5.2.1. Il y a de la solidarité au village, mais ma famille est tellement pauvre

Généralement, la famille constitue le premier recours pour la personne, et normalement pour aussi la personne en situation de handicap et d’errance qui a un besoin. Ces rapports effectifs (et affectifs) résultent des règles d’obligations mutuelles. Celles-ci dépendent tant de leurs spécificités que du degré hiérarchique dans lequel se trouve la personne. Les normes de sociabilité et d’entraide existent. La force des liens qui en découlent dépendent de la parenté agnatique et utérine. Tous les membres d’une famille n’ont pas la même chance de bénéficier d’une aide en cas de nécessité. Pour les géniteurs, l’entraide existe tout au long de leur vie. Elle dépend du lignage entre les frères et les sœurs.

Avec l’exode rural, les liens de solidarité qui s’exerçaient entre les membres d’une même famille, sont mis à mal. Les nouvelles valeurs de la modernité ont déstabilisé les systèmes d’échange traditionnel. D’autres modèles culturels ont fait leur apparition, avec l’urbanisation et le rêve de l’eldorado occidental. La précarisation socioéconomique accélère le processus d’éclatement des familles larges qui étaient les cellules de base de la société sénégalaise. Le processus d’atomisation de l’individu est initié. Sa visibilité s’exprime particulièrement à travers les situations des personnes en situation de handicap et d’errance.

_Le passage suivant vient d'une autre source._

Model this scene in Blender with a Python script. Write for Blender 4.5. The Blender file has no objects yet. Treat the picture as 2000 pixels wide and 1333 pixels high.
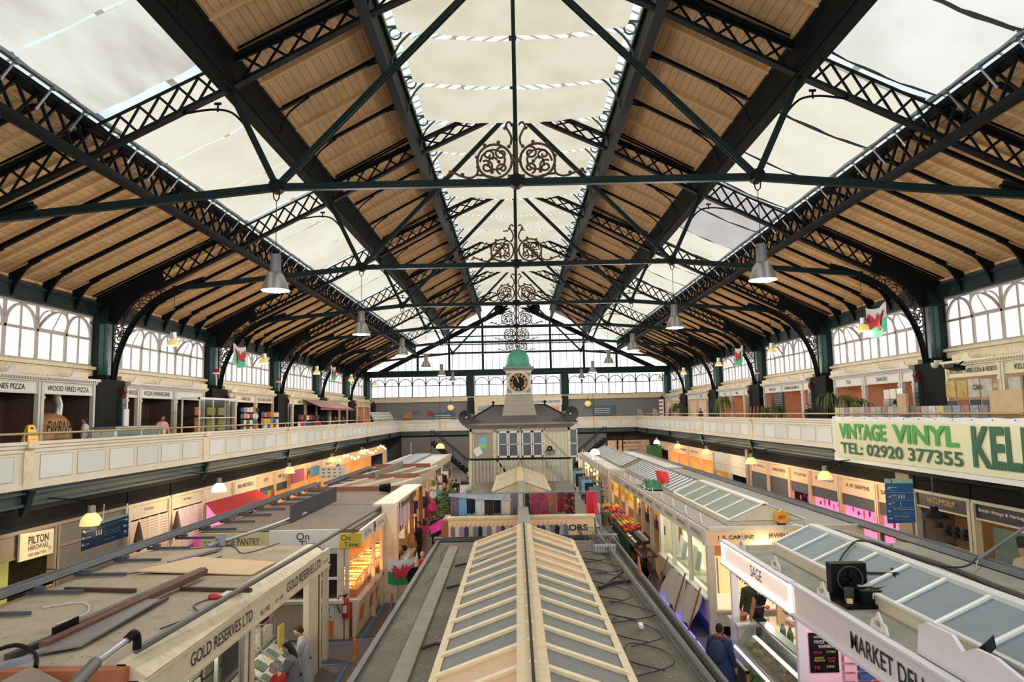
import bpy, bmesh, math, random
from mathutils import Vector, Matrix
random.seed(7)
C = bpy.context.scene.collection
def V(*a): return Vector(a)
# ------------------------------------------------------------------ materials
def lin(c):
    c = c / 255.0
    return c / 12.92 if c <= 0.04045 else ((c + 0.055) / 1.055) ** 2.4
def rgb(r, g, b): return (lin(r), lin(g), lin(b), 1)
MATS = {}
def mat(name, col, rough=0.7, metal=0.0, emit=None, es=0.0, var=0.12, scale=3.0, dirt=None, dscale=6.0, damt=0.5, bump=0.0, stretch=(1, 1, 1)):
    """principled with a procedural noise in its colour; dirt = second colour in speckles or blotches"""
    if name in MATS: return MATS[name]
    m = bpy.data.materials.new(name); m.use_nodes = True
    nt = m.node_tree; n = nt.nodes; L = nt.links
    p = n['Principled BSDF']
    p.inputs['Roughness'].default_value = rough; p.inputs['Metallic'].default_value = metal
    base = rgb(*col)
    g = n.new('ShaderNodeNewGeometry')
    mp = n.new('ShaderNodeMapping'); mp.inputs['Scale'].default_value = stretch
    L.new(g.outputs['Position'], mp.inputs['Vector'])
    no = n.new('ShaderNodeTexNoise'); no.inputs['Scale'].default_value = scale; no.inputs['Detail'].default_value = 5
    L.new(mp.outputs['Vector'], no.inputs['Vector'])
    mx = n.new('ShaderNodeMix'); mx.data_type = 'RGBA'
    mx.inputs['A'].default_value = tuple(min(1, c * (1 + var)) for c in base[:3]) + (1,)
    mx.inputs['B'].default_value = tuple(c * (1 - var * 1.6) for c in base[:3]) + (1,)
    L.new(no.outputs['Fac'], mx.inputs['Factor'])
    out = mx.outputs['Result']
    if dirt:
        n2 = n.new('ShaderNodeTexNoise'); n2.inputs['Scale'].default_value = dscale; n2.inputs['Detail'].default_value = 8
        L.new(mp.outputs['Vector'], n2.inputs['Vector'])
        r = n.new('ShaderNodeValToRGB'); r.color_ramp.elements[0].position = 0.5; r.color_ramp.elements[1].position = 0.68
        r.color_ramp.elements[1].color = (damt, damt, damt, 1)
        L.new(n2.outputs['Fac'], r.inputs['Fac'])
        m2 = n.new('ShaderNodeMix'); m2.data_type = 'RGBA'; m2.inputs['B'].default_value = rgb(*dirt)
        L.new(r.outputs['Color'], m2.inputs['Factor']); L.new(out, m2.inputs['A']); out = m2.outputs['Result']
    L.new(out, p.inputs['Base Color'])
    if bump:
        b = n.new('ShaderNodeBump'); b.inputs['Strength'].default_value = bump; b.inputs['Distance'].default_value = 0.02
        L.new(no.outputs['Fac'], b.inputs['Height']); L.new(b.outputs['Normal'], p.inputs['Normal'])
    if emit:
        p.inputs['Emission Color'].default_value = rgb(*emit); p.inputs['Emission Strength'].default_value = es
    MATS[name] = m
    return m
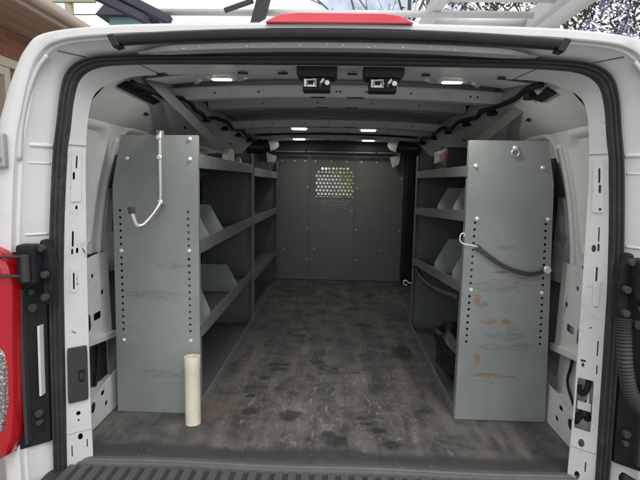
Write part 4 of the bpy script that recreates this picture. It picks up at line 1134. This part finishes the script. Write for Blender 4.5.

Si les liens de sang et de lait étaient tributaires du rang occupé par la personne dans la famille, ils dépendent aussi des éléments conjoncturels tels que la proximité spatiale et les affinités humaines. Les personnes en situation de handicap et d’errance cumulent ces éléments conjoncturels du fait de leur éloignement à Dakar et de l’effet répulsif de leur stigmate auprès de leur famille d’origine. Même si des liens subsistent, ils ne sont jamais assez forts pour qu’on leur propose un toit où habiter en famille, d’une part.

D’autre part, les personnes en situation de handicap et d’errance subissent de plein fouet la crise économique, sans revenus de subsistance et sans travail adapté pour assumer leur charge de chef de famille. Ce qui ne fait que « fatiguer » davantage les réseaux de solidarités familiales. Car s’ils résultent des normes sociales, ils sont aussi tributaires des possibilités financières, des contraintes spatiales et des affinités personnelles. Néanmoins, en ville, ils constituent encore la trame principale des relations sociales sur laquelle se greffent souvent le réseau intra-ethnique.